Today, we went to the Panbos and had a little walk about. It's a lovely wooded park, with lots of trails that lead to a "tank wall" that was built by the Germans to stop the Allies from coming in from the North Sea. Ton and the boys kicked around a soccer ball. It was a gorgeous day and a leisurely walk. Nice!




After that, we went to Katwijk an Zee (http://tinyurl.com/yg2umju) to the beach! I love going to Katwijk-- it feels so different from our beaches. There was a lot of activity even though it was very cool with a lot of wind. A bit of cold doesn't keep the Dutch down for very long! There was even a man and his son who were shrimping with small box nets. They caught enough shrimp for their lunch and were proud to show off their catch.


IMG_1373 crop


I'm sipping tea now, waiting for Marianne and Peter to finish dinner. I'm being treated so well, I may not ever come home. It's a cozy and comfortable house and a wonderful family.

Tomorrow, it's off to the Hague and the Gemeente Museum (http://www.gemeentemuseum.nl/index.php?id=1&langId=en). Then back to Amstelveen tomorrow night. Thursday, it's off to Groningen.

As usual, you can see the rest of my photos from today on my Flickr page.

Sunday, October 18, 2009

Had a family day with Ton's parents and his sister Marianne's family. We spent time walking in the Amsterdamse Bos--- a man-made forest built around the same time as the Blue Ridge Parkway. (http://www.amsterdamsebos.nl/algemene_onderdelen/english_site?popup=true) It also has a huge pond for rowing which was built, according to Ton's Mother for the Olympics in Summer of 1928. Walked something like 4km around the damned thing.




We did stop for pancakes at a little house in the park. We were greeted by a very thin cow holding a menu. The pancakes took forever to arrive!! But it was good, if a little too thin, eggy and Dutch for me. I have to apologize-- I forgot to take a picture of it!! Have a cow photo instead.
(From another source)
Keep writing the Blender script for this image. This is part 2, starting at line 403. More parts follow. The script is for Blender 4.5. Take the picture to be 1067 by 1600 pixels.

At the pancake house there was a rather weird "decoration" if you will. It was a girl doll that was dressed in prison stripes with a ball and chain hanging from her ankle. She was suspended from the gutter of the building! WTF. I still don't know. But everyone in Ton's family thought it amusing. I still don't get it.


Later, we went to see Ton's other sister, Evelien, to meet the latest and greatest family members, her twin boys-- one of which is Ton's namesake! Cute babies who didn't cry once and let me hold them without a whimper. In fact they grinned at me foolishly most of the time. I liked them. They don't speak Dutch. Yet.